--- Task description ---
Copy everything from the line with "Build this scene" down to the line with "R = math.radians", inclusive of both, exactly as written; leave out all pictures.

--- Raw data ---
* begin *
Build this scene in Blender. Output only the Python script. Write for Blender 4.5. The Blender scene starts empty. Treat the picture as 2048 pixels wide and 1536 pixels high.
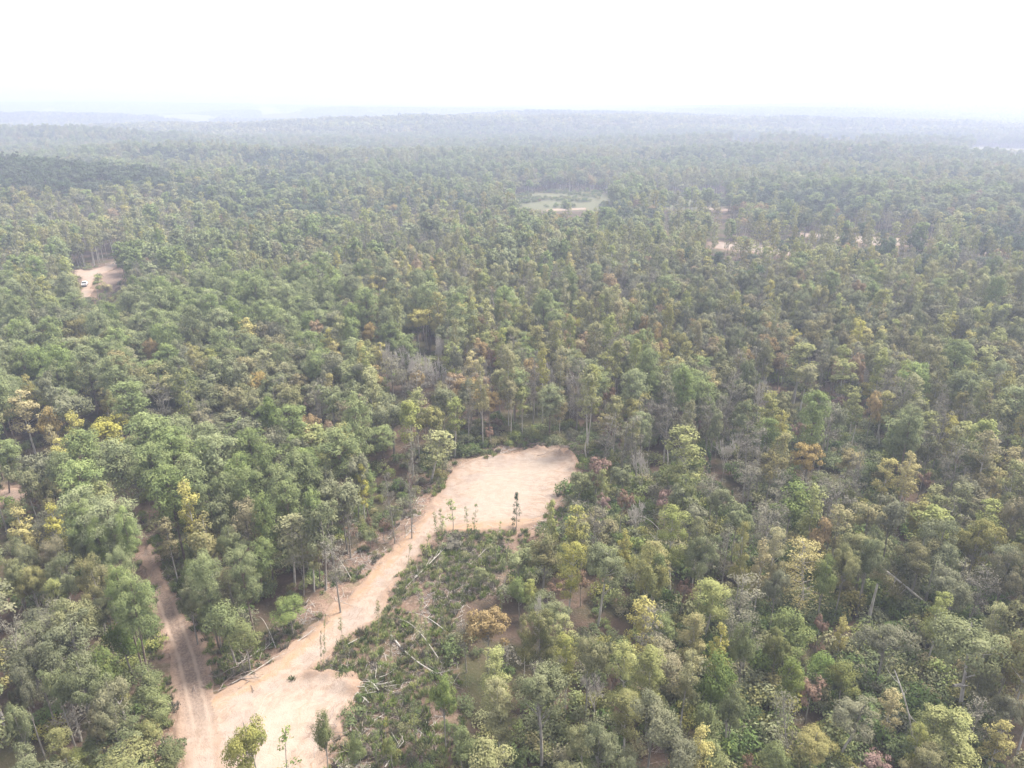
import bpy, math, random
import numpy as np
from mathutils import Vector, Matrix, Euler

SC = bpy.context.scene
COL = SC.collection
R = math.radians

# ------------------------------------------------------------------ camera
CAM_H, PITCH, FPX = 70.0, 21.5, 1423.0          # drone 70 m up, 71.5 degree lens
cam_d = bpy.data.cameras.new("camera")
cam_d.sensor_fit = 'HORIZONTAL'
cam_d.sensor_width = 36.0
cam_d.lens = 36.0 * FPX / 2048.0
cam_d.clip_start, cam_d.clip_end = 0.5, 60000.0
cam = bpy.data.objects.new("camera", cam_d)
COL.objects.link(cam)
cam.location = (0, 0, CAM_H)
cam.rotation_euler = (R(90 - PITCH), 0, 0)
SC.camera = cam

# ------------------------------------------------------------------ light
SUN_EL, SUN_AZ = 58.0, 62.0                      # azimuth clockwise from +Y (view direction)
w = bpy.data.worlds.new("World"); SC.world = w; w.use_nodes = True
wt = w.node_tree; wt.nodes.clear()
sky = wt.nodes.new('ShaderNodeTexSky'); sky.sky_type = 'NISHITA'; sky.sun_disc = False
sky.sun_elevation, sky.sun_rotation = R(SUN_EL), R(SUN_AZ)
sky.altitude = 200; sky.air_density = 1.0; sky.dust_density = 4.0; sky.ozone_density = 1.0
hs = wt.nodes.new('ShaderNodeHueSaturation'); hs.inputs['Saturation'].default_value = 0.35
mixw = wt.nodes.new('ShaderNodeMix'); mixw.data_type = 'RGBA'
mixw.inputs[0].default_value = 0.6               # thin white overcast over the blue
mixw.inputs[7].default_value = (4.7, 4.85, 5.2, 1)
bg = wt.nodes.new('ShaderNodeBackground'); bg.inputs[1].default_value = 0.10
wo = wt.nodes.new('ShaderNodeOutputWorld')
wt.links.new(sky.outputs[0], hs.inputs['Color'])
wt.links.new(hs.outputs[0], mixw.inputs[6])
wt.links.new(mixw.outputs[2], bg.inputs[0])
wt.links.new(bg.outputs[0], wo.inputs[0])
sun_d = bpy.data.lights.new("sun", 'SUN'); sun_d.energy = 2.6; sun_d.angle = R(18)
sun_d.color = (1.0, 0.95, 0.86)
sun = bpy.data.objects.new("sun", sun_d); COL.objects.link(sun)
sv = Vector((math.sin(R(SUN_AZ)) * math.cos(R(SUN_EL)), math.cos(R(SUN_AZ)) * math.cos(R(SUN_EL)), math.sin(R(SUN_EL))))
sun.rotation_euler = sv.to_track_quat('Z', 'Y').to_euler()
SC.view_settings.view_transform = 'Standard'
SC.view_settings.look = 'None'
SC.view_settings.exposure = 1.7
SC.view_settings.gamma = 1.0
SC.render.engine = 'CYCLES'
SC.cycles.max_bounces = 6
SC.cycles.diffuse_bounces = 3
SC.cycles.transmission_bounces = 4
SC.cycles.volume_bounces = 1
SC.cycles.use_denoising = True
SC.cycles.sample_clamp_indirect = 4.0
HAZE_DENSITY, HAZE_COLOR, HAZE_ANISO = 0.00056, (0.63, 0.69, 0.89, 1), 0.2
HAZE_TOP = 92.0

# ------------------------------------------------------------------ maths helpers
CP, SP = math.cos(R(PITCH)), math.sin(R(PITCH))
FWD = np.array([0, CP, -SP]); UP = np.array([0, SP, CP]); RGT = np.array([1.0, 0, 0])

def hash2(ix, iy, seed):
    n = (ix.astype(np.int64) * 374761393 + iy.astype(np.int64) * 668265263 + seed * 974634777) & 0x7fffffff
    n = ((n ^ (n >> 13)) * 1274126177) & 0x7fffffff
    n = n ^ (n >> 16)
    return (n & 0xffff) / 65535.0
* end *
* begin *
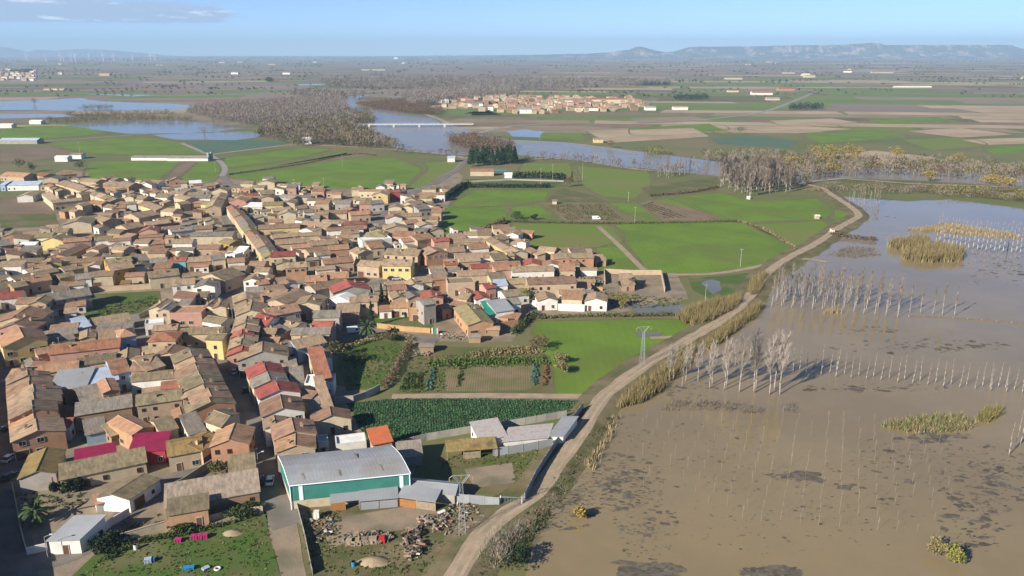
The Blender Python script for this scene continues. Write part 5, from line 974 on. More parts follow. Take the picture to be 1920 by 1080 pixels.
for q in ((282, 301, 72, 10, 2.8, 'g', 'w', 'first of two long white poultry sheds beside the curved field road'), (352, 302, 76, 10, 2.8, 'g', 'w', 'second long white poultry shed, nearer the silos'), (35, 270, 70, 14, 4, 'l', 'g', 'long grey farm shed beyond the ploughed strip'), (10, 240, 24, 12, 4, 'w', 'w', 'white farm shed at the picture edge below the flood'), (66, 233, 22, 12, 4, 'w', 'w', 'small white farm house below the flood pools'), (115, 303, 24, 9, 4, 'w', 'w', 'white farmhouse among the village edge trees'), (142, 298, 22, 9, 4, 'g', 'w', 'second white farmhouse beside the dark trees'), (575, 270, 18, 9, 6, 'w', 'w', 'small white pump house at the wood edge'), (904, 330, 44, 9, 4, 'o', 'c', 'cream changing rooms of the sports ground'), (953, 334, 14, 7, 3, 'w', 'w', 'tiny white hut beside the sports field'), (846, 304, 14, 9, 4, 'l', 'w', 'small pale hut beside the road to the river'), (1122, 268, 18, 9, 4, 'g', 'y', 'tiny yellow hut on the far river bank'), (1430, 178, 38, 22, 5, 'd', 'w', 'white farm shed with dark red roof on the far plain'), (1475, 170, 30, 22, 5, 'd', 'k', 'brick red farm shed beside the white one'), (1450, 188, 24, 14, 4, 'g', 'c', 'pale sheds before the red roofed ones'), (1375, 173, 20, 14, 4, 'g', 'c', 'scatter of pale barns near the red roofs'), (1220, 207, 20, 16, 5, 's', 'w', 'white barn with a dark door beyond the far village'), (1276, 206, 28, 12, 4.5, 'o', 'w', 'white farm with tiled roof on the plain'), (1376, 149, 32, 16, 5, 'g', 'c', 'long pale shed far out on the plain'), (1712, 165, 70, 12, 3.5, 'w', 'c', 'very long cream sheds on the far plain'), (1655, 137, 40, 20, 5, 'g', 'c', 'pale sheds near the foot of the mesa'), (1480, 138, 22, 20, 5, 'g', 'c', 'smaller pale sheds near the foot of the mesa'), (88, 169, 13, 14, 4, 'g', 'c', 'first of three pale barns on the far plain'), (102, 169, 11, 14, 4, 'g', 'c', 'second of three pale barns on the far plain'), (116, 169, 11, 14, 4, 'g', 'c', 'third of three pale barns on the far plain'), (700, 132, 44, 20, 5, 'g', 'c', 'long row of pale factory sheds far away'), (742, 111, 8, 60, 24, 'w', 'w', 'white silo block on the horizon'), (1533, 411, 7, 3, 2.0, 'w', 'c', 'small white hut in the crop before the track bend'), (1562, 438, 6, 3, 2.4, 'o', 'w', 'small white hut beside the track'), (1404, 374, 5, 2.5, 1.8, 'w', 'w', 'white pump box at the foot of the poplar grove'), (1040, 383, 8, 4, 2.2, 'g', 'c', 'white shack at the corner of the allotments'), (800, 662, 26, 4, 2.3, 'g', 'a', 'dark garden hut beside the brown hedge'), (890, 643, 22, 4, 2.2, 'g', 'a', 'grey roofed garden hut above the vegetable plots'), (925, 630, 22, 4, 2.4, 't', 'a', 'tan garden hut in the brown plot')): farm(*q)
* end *
--- Response below ---
Build this scene in Blender. Output only the Python script. Write for Blender 4.5. The Blender scene starts empty. Treat the picture as 2048 pixels wide and 1536 pixels high.
import bpy, math, random
import numpy as np
from mathutils import Vector, Matrix, Euler

SC = bpy.context.scene
COL = SC.collection
R = math.radians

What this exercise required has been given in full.